20 September 2014, 07:23
Leopardtrack
Thanks to you both!

Dpcd it DOES stick to a magnet.
20 September 2014, 09:17
dpcd
Then it can be welded if it is not cast iron. Which is might be since it broke. Hence the grainy look. Which is a bad thing since iron is very hard to weld. Can be brazed and sometimes welded if you are careful and pre-heat it.
20 September 2014, 15:15
416RigbyHunter
Have you got any pics?
If the pieces can be cleaned 100%, no glue or residue, it could be brazed, but this is not always successful on cast iron or cast steel. It normally works quite well if the parts are acid cleaned, but again cast is brittle and if it is subjected to impact there are no guarantees it will not break again.

Cheers.
tu2
20 September 2014, 15:20
xausa
Several years ago I acquired a Greifelt drilling with a crude replacement for the fore end, including the iron. New England Custom Guns fabricated a replacement for both which is indistinguishable from the original and functions perfectly. You will have to determine whether your gun is worth this kind of an effort.
20 September 2014, 17:14
Leopardtrack
quote:
Originally posted by dpcd:
Then it can be welded if it is not cast iron. Which is might be since it broke. Hence the grainy look. Which is a bad thing since iron is very hard to weld. Can be brazed and sometimes welded if you are careful and pre-heat it.

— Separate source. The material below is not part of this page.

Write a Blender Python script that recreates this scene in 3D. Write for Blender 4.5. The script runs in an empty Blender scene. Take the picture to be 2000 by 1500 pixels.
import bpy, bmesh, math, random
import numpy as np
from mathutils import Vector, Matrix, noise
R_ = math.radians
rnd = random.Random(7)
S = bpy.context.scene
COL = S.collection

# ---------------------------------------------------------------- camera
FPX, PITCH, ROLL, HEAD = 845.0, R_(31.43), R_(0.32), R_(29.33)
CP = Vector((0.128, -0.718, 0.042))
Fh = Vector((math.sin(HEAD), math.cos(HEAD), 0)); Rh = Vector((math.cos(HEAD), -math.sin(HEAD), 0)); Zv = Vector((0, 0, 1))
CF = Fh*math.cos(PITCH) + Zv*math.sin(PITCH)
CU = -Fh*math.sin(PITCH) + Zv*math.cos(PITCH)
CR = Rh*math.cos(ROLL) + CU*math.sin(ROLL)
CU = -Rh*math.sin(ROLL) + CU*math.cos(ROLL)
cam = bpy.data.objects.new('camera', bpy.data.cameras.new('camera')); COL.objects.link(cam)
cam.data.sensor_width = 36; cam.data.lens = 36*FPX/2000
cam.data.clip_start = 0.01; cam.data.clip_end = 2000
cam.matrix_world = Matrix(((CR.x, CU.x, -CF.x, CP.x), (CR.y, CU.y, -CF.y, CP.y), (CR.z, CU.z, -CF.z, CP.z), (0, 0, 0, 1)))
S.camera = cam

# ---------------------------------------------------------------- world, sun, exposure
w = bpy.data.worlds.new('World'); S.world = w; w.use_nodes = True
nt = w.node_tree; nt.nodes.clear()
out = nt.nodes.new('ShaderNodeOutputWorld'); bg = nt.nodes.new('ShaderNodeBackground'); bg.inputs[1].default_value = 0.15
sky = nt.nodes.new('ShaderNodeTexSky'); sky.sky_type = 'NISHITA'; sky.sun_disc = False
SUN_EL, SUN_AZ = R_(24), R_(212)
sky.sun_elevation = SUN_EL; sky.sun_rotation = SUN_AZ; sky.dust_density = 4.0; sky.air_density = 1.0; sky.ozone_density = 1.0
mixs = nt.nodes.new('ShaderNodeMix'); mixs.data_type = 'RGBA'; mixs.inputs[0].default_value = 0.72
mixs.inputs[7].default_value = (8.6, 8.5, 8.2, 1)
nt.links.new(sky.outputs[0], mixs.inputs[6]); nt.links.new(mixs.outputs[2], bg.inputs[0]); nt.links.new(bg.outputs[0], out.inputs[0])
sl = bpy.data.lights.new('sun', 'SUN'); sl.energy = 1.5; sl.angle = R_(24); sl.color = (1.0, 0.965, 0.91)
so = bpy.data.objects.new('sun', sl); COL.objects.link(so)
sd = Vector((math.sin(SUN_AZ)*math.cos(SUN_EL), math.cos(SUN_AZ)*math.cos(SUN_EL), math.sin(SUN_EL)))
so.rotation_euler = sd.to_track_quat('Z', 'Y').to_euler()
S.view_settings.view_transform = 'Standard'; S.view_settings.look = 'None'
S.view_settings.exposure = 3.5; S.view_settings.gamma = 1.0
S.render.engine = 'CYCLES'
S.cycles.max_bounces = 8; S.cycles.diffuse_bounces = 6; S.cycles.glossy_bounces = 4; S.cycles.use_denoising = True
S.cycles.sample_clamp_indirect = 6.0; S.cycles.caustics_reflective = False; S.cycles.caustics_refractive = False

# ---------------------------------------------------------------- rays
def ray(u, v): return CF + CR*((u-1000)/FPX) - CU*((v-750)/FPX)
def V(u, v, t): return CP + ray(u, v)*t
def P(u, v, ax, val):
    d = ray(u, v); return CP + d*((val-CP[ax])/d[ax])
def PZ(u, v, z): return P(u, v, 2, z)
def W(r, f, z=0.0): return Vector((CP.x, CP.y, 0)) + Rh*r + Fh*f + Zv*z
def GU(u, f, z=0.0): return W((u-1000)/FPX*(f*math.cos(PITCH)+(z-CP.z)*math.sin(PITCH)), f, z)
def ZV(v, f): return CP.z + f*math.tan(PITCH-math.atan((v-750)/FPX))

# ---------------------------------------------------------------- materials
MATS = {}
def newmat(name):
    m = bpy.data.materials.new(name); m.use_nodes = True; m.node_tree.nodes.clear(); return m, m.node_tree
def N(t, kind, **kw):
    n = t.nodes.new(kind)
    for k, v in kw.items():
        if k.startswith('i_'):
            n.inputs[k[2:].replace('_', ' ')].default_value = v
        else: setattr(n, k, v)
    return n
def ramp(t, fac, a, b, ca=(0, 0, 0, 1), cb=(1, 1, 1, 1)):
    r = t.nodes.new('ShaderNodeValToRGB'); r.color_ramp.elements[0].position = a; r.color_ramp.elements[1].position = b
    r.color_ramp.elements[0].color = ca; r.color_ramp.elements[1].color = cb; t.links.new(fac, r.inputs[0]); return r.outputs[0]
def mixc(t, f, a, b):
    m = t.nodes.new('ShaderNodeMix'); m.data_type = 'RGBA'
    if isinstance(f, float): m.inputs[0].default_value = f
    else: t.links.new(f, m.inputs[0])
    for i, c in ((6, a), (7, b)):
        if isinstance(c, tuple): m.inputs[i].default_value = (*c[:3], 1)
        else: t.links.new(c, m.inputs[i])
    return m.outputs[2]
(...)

So since it stuck to the magnet, what do you think its made of??

Sounds like I need a good welder??
20 September 2014, 19:02
Bobster
Well, you know it has iron in it and not pot metal. I don't think it would be cast iron, but could be cast steel. Most of these old irons were color case hardened and can get brittle. Any hardened steel will break with a grainy structure and fore end irons are plenty hard. The adhesive can be removed with a media blaster. I know several welders in my area who weld cast iron and steel and they say it can be done by proper pre-heat. I used to work as a valve tech in power plants. Cast valve casings for high pressure steam lines often crack or erode. They are repaired by preheating and Tig welding, then have to be cooled slowly to prevent brittleness.

This fellow did some work for me last year and I was well pleased:

http://www.accu-tig.com/
20 September 2014, 21:29
Leopardtrack
Bobster,
I am going to send him an email....seems to be the guy I'm looking for thanks!
20 September 2014, 22:40
butchloc
welding castiron isn't really all that hard, just takes some knowhow and pratice. like dcpd said pre heat then weld (tig works well with a nickel based filler ) and then while the piece is cooling continually tap on it with a small hammer. it is time consuming though
21 September 2014, 05:39
eagle27
I've successfully welded quite a lot of cast iron using the arc welder and cast iron rods e.g. cast manifolds, pump volutes, etc and some quite small items. Used 3.15mm rods, not sure without researching if smaller rods are available. A real bugger to start the arc with these rods and once arcing a very good steady hand is required as it it not touch runs with the cast rods.I have had very good results with every cast job I have done.
21 September 2014, 18:05
enfieldspares
I have found that the BEST people for this are experienced general welding worksops and not gunsmiths in fact.

These people may not know one end of a gun form the other but they do know metal, how metal can be welded and how it can't.

The ONLY input they need is in simple terms what the part does n terms of does it "flex" does it have another hardened surface bearing against it and etc.

And the best of it is they often find the work interesting in itself as it is something that they wouldn't normally see...a gun part...with a problem to fix that they are fully familiar with.
22 September 2014, 07:09
Leopardtrack
Thanks for your help fellas!

Thanks to Bobster I contacted Dan Armstrong in Fairbanks, AK and my piece is boxed for tomorrow's mail.

I will let you all know how it comes out.

FWIW, Dan is charging me only 20 bucks for the repair....how fair is that! Seems like a great guy to me.